▶ Exercise aim
Look through the listing and locate every line containing the word "this"; copy those lines.

------ Information shown

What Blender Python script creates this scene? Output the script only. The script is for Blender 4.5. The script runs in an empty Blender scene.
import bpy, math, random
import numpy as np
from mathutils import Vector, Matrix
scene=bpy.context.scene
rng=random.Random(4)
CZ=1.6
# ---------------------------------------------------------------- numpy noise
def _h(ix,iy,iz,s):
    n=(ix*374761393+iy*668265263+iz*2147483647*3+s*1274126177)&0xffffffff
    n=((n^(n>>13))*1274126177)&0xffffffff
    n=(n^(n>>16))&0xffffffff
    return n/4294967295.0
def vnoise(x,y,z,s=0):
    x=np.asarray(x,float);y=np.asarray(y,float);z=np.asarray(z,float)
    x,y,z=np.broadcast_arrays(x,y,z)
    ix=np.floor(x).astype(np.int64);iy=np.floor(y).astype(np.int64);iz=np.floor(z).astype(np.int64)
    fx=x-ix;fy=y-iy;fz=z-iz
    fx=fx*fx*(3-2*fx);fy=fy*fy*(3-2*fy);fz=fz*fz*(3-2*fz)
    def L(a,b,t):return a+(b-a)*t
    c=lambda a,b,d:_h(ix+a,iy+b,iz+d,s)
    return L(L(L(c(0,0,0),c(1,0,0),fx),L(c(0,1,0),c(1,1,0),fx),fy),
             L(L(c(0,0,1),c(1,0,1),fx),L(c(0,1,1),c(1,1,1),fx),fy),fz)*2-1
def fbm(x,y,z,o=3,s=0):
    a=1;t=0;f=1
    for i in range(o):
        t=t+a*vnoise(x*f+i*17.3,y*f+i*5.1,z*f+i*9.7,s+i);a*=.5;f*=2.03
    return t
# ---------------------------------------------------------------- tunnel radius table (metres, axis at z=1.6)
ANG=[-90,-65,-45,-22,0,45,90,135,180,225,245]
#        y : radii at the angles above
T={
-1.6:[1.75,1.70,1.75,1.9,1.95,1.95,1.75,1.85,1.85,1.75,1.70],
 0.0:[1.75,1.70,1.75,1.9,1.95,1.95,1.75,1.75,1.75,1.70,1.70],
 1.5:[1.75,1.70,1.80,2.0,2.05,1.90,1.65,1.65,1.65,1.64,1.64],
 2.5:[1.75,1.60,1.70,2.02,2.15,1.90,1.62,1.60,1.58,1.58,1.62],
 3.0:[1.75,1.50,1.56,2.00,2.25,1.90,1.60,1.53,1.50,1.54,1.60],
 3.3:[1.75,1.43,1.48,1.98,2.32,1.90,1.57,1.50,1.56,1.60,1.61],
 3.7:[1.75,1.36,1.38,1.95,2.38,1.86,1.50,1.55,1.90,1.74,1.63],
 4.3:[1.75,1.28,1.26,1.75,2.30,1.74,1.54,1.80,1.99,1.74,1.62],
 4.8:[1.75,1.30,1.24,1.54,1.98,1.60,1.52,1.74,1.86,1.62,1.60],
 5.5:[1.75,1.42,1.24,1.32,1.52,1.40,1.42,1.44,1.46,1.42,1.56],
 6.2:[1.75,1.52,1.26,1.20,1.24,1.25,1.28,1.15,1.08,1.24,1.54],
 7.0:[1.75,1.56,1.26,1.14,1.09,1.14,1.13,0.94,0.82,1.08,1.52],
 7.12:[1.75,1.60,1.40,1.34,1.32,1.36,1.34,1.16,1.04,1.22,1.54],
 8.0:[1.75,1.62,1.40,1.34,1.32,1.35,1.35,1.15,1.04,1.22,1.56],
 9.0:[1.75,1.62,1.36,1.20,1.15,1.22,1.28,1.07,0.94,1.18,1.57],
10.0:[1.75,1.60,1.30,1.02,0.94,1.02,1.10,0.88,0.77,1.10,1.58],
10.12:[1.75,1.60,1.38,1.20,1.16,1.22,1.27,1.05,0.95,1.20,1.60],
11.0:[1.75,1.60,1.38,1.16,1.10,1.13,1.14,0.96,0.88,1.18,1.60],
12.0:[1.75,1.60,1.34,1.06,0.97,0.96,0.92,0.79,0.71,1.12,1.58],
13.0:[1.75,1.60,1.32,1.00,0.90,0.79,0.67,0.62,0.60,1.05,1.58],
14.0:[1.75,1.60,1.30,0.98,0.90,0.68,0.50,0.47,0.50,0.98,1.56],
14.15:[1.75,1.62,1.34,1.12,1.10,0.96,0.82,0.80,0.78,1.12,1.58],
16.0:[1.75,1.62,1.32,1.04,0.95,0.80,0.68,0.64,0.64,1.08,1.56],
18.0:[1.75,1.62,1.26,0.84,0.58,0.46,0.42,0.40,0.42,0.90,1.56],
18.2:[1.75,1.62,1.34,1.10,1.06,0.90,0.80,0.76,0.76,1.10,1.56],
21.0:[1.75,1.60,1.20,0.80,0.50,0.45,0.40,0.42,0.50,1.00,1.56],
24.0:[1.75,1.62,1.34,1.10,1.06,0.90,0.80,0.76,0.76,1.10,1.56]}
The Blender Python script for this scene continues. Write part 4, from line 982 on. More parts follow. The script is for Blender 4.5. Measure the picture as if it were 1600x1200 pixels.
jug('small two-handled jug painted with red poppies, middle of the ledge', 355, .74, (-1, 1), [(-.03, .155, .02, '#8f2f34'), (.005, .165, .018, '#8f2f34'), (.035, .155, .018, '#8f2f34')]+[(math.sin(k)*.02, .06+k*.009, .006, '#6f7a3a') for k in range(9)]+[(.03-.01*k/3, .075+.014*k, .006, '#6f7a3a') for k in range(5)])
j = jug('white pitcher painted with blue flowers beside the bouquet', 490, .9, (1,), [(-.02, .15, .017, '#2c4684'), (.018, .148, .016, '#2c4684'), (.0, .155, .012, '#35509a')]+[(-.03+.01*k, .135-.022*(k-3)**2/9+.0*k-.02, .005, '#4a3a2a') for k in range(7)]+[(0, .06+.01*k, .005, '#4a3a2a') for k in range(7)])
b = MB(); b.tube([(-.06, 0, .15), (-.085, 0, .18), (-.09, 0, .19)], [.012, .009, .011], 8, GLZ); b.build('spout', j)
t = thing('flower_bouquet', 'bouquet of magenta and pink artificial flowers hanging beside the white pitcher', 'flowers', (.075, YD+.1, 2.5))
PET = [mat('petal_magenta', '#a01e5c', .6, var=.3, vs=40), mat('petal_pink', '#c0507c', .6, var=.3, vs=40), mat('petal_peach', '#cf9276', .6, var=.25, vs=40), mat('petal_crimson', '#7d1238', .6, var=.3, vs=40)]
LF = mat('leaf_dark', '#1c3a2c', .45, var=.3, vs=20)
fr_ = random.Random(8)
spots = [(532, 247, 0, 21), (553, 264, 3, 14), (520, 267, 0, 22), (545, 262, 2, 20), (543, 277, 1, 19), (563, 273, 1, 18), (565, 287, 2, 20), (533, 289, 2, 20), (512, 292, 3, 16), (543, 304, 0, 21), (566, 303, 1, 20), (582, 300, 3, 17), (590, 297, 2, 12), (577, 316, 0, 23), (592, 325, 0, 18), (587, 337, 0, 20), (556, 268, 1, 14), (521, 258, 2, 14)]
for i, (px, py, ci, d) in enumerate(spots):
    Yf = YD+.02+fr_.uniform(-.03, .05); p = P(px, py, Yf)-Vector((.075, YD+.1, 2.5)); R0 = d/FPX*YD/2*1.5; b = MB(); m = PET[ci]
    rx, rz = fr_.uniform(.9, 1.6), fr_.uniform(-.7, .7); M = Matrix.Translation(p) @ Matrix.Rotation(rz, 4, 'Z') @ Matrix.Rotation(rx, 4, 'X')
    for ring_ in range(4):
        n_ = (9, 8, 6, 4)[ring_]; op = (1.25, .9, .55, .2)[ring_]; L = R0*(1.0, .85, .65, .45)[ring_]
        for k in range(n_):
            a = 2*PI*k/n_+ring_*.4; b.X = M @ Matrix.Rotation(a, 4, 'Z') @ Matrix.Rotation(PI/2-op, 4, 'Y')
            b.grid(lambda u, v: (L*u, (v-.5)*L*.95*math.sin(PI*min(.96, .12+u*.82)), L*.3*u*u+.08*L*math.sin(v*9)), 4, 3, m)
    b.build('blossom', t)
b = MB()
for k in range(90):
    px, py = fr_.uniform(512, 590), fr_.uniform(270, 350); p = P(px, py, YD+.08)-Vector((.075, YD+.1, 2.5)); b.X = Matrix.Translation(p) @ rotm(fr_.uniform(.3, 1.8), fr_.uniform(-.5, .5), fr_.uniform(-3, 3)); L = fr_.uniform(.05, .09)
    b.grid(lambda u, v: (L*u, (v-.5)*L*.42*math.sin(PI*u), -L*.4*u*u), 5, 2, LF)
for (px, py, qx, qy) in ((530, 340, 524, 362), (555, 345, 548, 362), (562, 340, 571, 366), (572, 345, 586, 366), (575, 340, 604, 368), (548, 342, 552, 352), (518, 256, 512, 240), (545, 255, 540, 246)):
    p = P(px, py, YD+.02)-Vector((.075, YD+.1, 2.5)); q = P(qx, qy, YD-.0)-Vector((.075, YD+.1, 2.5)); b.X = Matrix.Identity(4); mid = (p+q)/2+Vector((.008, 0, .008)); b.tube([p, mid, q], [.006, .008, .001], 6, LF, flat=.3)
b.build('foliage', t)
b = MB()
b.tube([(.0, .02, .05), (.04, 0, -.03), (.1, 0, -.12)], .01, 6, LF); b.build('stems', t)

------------

▶ Output
What Blender Python script creates this scene? Output the script only. The script is for Blender 4.5. The script runs in an empty Blender scene.
The Blender Python script for this scene continues. Write part 4, from line 982 on. More parts follow. The script is for Blender 4.5. Measure the picture as if it were 1600x1200 pixels.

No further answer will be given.